While the above evaluation indicates our ability to capture occluded structure, it is also worth examining the accuracy of the predicted depth. To this end, we compared results on our test set against the publicly available model from Zhou et al.  [33], since we use a similar CNN architecture facilitating a more apples-to-apples comparison. We perform comparably, achieving an Absolute Relative error of 0.1856, compared to an error of 0.2079 by [33]. While other monocular depth estimation approaches can further achieve improved results using stronger supervision, better architectures or cycle consistency [12], we note that achieving state-of-the-art depth prediction is not our central goal.

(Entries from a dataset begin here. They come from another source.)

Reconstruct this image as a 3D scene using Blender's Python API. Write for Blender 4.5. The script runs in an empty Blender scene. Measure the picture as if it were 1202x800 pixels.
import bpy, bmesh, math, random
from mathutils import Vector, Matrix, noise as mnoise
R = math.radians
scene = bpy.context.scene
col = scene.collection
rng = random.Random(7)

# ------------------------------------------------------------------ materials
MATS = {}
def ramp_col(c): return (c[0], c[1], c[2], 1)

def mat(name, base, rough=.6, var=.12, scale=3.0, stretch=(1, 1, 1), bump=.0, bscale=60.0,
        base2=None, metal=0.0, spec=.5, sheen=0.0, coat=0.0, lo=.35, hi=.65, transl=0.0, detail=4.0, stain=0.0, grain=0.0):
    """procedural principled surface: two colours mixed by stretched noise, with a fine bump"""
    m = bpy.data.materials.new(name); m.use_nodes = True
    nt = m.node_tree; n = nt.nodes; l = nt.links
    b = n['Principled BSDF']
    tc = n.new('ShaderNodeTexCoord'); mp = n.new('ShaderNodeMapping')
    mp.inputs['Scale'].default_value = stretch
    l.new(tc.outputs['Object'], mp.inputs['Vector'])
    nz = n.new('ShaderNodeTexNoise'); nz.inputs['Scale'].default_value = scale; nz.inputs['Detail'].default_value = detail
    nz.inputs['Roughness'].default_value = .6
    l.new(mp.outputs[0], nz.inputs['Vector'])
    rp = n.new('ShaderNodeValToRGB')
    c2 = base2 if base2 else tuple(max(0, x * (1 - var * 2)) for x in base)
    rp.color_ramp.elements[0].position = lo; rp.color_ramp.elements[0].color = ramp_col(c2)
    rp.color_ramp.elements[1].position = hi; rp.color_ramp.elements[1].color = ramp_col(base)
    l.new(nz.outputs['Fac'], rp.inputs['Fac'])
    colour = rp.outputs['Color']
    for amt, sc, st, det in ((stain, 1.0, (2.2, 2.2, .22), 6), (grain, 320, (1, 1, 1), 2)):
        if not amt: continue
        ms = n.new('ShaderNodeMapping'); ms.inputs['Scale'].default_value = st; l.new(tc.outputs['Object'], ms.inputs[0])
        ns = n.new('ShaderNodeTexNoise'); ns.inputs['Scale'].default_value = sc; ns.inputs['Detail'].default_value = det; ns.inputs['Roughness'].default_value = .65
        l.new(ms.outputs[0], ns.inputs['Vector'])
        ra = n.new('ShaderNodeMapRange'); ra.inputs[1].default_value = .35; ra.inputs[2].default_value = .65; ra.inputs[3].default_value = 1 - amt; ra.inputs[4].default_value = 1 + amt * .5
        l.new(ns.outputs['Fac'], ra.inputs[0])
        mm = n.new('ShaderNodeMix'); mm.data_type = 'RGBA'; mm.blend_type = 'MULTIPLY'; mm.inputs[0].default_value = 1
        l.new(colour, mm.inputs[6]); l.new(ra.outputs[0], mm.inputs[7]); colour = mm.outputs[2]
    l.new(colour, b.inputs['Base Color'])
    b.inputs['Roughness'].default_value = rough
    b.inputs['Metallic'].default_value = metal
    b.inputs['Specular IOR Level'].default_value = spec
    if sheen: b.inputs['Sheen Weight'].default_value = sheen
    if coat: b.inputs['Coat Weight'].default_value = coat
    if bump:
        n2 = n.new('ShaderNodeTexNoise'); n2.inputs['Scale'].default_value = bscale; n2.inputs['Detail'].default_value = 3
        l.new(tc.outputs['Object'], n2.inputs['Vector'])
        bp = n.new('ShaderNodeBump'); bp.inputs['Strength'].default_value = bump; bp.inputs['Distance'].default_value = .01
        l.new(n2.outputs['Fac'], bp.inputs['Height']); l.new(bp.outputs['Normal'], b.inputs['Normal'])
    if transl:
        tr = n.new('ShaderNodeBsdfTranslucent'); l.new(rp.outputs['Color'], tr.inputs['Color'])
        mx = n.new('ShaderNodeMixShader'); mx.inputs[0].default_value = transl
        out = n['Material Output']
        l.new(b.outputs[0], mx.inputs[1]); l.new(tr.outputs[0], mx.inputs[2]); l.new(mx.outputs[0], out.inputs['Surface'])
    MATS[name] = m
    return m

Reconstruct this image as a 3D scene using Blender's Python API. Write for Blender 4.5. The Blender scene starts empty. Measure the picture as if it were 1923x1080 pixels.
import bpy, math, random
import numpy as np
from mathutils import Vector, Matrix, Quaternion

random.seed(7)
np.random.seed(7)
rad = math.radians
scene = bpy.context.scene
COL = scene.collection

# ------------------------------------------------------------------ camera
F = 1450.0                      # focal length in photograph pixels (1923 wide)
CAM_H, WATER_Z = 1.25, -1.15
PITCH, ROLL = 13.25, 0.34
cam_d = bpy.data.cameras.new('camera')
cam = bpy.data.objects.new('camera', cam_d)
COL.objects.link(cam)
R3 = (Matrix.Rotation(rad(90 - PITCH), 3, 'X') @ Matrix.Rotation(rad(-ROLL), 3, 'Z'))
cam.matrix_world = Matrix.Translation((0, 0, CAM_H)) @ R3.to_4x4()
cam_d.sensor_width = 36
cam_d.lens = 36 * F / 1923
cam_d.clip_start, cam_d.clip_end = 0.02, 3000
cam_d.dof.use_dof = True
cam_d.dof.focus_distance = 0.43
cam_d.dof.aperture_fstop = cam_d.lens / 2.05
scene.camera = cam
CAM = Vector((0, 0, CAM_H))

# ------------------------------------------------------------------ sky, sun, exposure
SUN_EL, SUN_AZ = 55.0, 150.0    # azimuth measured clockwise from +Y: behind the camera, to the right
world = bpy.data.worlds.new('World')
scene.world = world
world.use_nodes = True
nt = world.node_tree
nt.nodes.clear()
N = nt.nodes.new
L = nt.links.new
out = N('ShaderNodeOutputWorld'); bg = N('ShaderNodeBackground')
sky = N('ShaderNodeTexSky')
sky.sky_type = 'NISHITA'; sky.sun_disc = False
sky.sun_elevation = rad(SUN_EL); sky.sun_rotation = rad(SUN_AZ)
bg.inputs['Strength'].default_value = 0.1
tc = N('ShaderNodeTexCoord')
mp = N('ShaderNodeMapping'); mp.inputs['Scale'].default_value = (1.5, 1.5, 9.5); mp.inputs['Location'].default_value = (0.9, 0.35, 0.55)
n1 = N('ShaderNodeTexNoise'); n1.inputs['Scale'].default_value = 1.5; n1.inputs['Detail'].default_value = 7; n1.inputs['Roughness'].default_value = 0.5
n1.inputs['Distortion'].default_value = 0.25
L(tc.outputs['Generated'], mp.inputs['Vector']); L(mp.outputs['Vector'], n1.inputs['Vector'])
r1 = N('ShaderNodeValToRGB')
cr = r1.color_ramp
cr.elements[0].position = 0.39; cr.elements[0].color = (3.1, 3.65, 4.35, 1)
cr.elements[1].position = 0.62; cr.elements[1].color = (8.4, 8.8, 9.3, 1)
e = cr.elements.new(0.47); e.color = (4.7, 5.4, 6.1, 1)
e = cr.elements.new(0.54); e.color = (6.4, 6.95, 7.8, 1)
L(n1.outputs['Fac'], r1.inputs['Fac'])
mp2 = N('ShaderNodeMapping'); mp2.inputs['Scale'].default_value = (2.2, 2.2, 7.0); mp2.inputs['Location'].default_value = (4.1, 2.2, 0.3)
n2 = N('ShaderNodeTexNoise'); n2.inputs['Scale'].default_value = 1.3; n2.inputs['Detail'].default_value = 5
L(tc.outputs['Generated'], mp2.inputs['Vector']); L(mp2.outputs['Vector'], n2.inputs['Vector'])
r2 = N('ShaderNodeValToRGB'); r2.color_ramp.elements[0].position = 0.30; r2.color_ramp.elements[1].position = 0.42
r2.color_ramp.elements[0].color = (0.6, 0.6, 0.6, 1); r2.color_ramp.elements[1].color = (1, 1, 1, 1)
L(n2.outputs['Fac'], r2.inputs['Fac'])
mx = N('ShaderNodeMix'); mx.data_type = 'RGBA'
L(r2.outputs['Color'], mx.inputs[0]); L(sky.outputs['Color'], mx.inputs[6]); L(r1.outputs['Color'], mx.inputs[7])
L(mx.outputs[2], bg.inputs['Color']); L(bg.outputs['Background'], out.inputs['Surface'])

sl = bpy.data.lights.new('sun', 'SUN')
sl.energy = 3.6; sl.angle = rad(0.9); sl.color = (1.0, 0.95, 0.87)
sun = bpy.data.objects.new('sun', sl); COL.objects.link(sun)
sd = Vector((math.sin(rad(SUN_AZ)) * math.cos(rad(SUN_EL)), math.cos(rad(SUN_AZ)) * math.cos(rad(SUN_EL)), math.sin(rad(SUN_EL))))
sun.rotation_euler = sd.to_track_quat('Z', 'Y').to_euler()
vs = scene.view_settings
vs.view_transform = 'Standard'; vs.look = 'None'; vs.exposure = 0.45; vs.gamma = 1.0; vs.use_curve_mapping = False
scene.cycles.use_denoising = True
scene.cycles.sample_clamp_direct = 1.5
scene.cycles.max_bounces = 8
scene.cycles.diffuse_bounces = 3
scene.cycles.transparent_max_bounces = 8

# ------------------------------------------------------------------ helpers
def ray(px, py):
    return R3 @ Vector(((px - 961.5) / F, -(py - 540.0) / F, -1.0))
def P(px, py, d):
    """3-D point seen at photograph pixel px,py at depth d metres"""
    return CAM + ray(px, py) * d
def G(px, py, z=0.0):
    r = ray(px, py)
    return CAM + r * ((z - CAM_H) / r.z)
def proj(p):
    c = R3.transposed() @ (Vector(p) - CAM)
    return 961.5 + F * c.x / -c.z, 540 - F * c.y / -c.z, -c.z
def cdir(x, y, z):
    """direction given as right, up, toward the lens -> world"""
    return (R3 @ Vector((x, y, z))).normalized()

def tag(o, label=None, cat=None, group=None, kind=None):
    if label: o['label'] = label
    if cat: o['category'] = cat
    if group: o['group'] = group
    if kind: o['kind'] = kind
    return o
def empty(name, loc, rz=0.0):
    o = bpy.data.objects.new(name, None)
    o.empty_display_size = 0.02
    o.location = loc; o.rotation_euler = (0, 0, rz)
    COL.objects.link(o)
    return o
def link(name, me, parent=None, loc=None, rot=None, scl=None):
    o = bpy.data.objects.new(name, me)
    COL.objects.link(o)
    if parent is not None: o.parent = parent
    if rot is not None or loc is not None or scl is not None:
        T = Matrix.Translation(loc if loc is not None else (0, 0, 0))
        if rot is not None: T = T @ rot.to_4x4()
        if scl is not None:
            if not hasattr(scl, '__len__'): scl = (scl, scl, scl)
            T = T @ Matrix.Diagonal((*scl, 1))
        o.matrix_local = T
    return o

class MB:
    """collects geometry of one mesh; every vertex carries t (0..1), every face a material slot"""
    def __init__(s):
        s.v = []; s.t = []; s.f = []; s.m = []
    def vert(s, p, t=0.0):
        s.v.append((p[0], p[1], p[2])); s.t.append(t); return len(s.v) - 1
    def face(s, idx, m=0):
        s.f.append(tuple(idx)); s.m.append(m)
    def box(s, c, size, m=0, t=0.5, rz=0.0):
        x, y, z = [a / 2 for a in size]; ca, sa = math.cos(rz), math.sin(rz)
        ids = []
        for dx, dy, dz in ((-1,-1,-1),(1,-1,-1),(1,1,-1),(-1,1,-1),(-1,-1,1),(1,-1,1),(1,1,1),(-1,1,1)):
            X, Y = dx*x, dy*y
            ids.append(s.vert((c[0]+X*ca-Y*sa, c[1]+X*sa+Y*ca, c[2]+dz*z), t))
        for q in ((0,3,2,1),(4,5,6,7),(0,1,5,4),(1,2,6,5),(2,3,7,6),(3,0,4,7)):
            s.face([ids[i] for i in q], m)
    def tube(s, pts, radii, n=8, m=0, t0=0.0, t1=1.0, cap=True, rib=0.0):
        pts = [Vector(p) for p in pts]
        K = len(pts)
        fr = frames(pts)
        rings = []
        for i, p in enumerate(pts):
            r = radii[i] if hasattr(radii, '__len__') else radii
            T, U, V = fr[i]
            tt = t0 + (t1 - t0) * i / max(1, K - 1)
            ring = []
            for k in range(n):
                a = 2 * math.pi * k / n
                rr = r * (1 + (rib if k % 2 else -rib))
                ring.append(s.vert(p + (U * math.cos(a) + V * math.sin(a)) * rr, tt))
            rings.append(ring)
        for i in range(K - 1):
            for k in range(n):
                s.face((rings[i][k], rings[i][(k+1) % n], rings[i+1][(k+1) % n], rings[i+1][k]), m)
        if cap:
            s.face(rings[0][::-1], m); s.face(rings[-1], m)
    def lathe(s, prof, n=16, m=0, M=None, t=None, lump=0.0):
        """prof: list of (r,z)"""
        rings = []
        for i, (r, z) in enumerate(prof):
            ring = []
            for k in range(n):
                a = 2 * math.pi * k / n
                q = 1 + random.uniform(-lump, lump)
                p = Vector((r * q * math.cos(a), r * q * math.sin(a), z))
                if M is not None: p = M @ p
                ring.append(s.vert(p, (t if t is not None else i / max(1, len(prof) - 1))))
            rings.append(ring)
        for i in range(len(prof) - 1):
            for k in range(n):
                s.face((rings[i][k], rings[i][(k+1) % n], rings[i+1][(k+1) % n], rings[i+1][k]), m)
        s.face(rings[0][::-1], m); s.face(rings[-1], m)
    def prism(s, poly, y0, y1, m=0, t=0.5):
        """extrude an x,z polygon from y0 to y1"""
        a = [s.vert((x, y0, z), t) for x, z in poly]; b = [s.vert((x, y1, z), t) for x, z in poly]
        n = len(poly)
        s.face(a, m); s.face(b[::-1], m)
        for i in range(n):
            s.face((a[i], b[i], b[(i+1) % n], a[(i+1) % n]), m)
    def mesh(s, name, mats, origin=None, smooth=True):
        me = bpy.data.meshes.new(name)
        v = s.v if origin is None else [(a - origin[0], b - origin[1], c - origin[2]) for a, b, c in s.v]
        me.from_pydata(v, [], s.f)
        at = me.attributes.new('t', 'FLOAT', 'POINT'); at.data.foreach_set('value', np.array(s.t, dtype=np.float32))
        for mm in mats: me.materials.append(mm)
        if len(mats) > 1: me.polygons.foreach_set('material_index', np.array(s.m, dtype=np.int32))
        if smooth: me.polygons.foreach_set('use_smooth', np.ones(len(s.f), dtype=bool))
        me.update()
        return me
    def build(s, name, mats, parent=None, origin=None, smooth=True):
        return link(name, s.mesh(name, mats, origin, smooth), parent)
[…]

However, we find it encouraging that our proposed LDI prediction approach does yield somewhat competitive depth prediction results.

5 Discussion

We have presented a learning-based method to infer a layer-structured representation of scenes that can go beyond common 2.5D representations and allow for reasoning about occluded structures. There are, however, a number of challenges yet to be addressed. As we only rely on multi-view supervision, the learned geometry is restricted by the extent of available motion across training views. Additionally, it would be interesting to extend our layered representation to include a notion of grouping, incorporate semantics and semantic priors (e.g. ‘roads are flat’). Finally, we are still far from full 3D understanding of scenes. However, our work represents a step beyond 2.5D prediction and towards full 3D.